Neighbor heard screams, shots on night of triple murders
The quiet of a summer night evaporated into screams from a neighboring house, a Central Islip man testified Wednesday at a triple murder trial.
Rigoberto Romero Ochoa recalled that he had been asleep for about an hour when he was awakened by the screams coming from the house on Hickory Street, just behind his home.
He was the first witness in the trial of Hasan Vaughan and Thomas Singletary, both 36 and of Central Islip. They are charged with torturing and killing Vaughan's girlfriend, Katrice Daniels, 31; her sister, Mykier Daniels, 28, and her boyfriend, Louis Calixto Jr., 19, in August 2009. Then they burned the house down, Suffolk authorities say.
"I heard them crying out for, like, clemency," said Ochoa, who testified in Spanish through an interpreter. "They were saying, 'Please.' "
Although he also heard children crying, Ochoa said during questioning by Assistant District Attorney Robert Biancavilla that he ignored it because he often heard fighting at that house. "We just went to sleep," he said.
But an hour later, he was awakened again, this time by the sound of six gunshots. "Then, after the gunshots, everything was calm," he said, so he went back to sleep again.
That lasted only until 5 a.m., when he said his wife heard an explosion and woke him. The same house was now engulfed in a roaring fire, so he went outside and got his garden hose. "I didn't want the trees to catch fire to my house," he said.
The case against Vaughan and Singletary is being heard simultaneously by separate juries, because each may implicate the other as part of his defense.

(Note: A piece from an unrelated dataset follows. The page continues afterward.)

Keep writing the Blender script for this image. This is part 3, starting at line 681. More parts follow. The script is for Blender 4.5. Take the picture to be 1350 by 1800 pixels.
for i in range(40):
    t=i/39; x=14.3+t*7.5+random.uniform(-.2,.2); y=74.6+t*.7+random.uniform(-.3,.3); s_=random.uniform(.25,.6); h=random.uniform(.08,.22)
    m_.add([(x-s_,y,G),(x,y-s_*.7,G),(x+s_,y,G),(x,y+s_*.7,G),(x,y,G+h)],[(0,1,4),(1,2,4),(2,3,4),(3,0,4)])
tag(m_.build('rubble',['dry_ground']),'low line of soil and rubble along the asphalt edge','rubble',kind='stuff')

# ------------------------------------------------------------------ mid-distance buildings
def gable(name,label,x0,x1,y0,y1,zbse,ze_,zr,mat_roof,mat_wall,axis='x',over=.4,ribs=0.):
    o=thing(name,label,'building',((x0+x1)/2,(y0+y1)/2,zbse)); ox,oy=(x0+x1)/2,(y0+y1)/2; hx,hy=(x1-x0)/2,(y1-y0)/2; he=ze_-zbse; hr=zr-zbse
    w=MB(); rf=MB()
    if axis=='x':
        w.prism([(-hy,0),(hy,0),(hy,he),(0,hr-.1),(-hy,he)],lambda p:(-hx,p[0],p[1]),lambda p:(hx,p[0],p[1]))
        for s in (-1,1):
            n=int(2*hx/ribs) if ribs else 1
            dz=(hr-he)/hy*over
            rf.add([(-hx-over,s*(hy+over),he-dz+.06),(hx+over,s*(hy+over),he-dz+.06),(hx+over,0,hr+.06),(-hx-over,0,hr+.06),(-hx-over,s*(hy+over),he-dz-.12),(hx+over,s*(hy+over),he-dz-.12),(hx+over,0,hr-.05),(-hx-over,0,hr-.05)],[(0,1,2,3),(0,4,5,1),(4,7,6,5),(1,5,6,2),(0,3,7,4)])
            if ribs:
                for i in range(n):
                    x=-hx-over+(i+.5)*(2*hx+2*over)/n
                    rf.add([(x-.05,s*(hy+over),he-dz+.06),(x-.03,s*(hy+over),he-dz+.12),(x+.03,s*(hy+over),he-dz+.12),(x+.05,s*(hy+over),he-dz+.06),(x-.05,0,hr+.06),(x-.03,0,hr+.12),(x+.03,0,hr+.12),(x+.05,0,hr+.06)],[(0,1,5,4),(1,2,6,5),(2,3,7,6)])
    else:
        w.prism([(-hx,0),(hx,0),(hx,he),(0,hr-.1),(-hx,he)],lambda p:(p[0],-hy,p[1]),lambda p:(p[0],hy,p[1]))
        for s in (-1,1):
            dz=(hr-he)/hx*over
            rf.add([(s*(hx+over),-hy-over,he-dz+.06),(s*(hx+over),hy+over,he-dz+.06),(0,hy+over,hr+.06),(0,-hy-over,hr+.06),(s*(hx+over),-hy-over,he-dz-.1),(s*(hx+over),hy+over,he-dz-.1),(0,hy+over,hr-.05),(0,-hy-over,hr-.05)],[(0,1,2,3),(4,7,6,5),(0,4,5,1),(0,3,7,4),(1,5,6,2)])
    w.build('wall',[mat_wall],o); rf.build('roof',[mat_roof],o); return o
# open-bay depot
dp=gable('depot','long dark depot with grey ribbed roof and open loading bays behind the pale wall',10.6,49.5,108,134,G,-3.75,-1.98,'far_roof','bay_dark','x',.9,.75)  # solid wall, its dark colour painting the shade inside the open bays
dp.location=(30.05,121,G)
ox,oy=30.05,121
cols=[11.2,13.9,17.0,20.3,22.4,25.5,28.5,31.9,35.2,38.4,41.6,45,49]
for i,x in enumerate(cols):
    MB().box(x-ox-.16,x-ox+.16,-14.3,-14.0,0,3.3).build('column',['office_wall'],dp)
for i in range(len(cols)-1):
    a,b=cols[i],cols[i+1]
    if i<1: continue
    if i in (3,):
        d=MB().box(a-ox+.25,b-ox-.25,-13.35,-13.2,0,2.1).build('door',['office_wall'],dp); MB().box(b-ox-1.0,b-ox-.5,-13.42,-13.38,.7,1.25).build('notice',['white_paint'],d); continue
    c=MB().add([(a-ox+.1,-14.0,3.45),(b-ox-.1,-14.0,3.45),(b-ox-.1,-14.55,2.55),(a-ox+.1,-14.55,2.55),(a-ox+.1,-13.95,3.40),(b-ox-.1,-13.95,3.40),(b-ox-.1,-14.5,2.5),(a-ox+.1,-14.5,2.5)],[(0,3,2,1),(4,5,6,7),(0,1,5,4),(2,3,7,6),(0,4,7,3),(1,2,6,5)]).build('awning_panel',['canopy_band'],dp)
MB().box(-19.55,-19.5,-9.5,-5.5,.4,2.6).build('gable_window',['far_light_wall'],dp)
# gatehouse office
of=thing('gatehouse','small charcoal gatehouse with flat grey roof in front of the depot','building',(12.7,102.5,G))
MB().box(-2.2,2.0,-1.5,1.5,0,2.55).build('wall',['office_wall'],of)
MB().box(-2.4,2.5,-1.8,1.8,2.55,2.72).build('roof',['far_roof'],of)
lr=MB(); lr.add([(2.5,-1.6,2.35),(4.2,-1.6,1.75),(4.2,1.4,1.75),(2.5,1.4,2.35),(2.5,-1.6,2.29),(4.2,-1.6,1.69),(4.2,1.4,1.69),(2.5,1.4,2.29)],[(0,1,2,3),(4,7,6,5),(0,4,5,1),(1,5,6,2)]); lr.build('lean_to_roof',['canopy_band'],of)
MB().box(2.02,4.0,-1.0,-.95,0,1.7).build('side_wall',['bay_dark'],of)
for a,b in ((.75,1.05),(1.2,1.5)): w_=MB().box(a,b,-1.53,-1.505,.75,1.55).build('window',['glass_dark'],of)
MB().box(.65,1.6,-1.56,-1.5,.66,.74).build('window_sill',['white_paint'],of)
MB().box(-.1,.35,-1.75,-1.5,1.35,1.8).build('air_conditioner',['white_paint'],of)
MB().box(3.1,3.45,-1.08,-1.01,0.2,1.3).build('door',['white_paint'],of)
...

The conclusion of Ochoa's testimony was delayed when an alternate juror in Singletary's jury reported after lunch that a Singletary relative approached her and called her by name. She was dismissed by Suffolk County Court Judge James Hudson, who spent the rest of the afternoon with attorneys questioning the 34 remaining jurors and alternates to make sure no one had approached them.
"Any attempt by anyone to contact a juror will not be tolerated," Hudson said. Anyone doing so could face obstruction charges, he added.
Singletary's attorney, Daniel Russo of Westhampton, said his client was upset that someone was tampering with the jury hearing his case.